**Direction:**
In the listing below, identify each line with the word "pixels" and return those lines.

**Source data:**
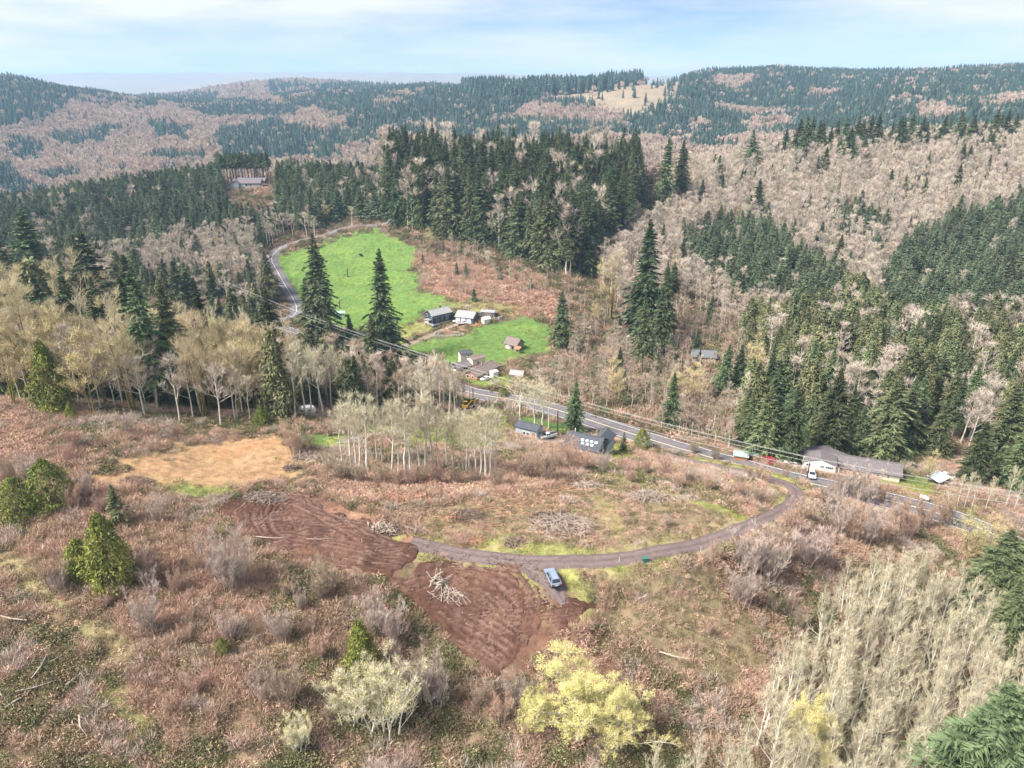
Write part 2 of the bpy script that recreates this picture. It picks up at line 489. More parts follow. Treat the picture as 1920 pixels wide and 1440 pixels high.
* * *
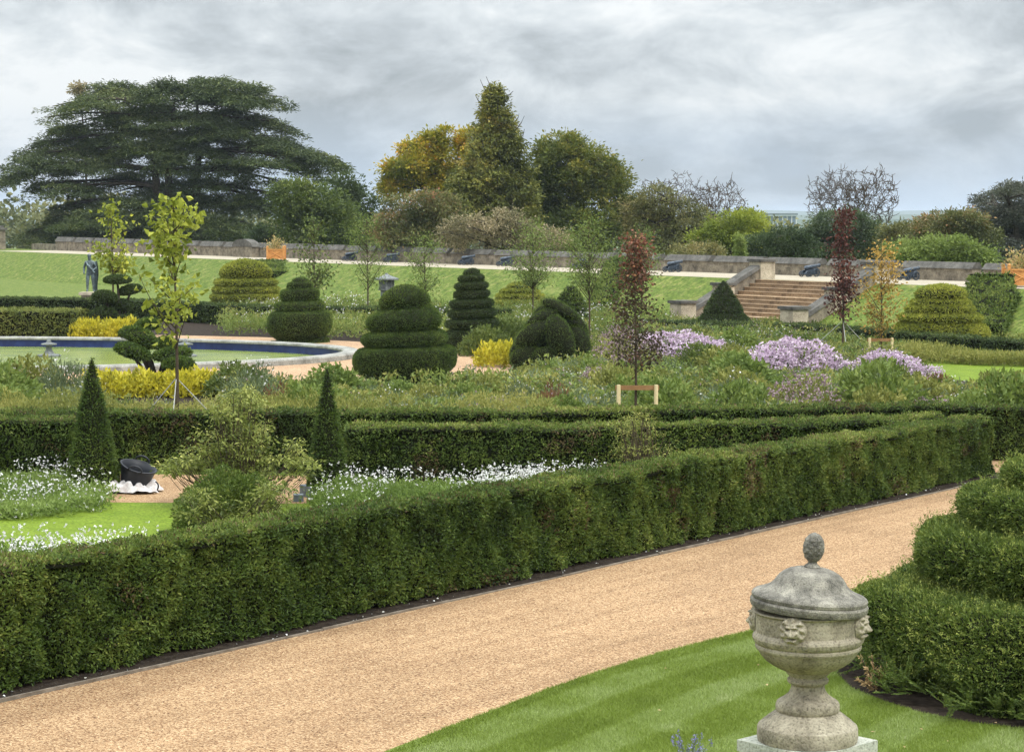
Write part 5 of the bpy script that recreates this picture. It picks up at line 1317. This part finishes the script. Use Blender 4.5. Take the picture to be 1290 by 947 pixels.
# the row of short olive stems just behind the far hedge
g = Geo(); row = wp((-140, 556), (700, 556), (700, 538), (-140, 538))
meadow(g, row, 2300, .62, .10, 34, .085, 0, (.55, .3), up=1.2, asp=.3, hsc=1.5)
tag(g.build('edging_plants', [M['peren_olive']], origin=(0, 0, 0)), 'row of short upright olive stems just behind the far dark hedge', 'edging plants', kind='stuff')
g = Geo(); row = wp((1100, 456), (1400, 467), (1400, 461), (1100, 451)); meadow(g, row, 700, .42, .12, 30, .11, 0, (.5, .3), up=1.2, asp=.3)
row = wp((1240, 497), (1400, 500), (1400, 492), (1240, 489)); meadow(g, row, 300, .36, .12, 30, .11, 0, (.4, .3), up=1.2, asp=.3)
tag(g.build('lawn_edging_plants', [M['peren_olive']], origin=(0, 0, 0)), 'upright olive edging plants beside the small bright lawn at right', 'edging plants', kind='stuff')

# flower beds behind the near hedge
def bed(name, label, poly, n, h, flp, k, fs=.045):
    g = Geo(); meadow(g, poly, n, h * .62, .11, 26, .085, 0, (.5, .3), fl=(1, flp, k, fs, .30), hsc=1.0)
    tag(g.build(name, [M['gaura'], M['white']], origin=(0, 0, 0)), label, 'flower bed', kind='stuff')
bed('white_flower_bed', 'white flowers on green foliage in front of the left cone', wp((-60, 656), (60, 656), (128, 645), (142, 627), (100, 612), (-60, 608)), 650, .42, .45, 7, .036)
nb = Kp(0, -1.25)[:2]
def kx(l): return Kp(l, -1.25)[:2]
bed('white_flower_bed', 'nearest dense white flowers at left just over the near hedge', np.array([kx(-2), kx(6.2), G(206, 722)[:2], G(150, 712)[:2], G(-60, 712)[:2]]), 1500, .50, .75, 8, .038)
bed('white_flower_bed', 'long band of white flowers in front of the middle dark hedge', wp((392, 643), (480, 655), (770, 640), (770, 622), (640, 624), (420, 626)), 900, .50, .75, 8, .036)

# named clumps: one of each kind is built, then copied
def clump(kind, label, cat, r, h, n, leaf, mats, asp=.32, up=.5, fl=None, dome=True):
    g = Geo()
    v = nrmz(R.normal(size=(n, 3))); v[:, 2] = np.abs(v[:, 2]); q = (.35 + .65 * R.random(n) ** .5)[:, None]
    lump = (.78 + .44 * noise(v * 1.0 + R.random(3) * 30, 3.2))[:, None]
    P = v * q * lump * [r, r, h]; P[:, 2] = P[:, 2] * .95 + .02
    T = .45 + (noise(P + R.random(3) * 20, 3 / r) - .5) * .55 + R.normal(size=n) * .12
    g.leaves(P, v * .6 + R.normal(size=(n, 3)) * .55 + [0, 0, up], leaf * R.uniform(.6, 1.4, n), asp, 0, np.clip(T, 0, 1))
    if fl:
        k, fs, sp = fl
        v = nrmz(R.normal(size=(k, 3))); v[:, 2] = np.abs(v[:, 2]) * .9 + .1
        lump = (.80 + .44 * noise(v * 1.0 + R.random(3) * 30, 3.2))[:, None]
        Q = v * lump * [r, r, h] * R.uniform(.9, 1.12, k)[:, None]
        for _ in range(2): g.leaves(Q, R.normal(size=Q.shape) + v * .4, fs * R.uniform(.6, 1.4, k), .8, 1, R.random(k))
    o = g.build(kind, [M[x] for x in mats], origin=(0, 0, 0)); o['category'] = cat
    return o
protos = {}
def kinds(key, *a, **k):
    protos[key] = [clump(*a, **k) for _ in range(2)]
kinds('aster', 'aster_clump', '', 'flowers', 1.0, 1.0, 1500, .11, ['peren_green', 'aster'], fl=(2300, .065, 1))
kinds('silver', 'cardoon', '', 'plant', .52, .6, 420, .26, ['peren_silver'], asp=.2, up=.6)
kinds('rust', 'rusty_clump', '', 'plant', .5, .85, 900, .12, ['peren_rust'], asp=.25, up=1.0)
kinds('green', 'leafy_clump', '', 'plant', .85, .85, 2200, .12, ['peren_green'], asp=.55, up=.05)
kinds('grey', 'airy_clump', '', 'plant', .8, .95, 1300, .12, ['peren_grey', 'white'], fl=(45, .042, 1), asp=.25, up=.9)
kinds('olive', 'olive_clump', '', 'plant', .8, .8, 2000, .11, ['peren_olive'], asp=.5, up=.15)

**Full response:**
Write part 2 of the bpy script that recreates this picture. It picks up at line 489. More parts follow. Treat the picture as 1920 pixels wide and 1440 pixels high.
Write part 5 of the bpy script that recreates this picture. It picks up at line 1317. This part finishes the script. Use Blender 4.5. Take the picture to be 1290 by 947 pixels.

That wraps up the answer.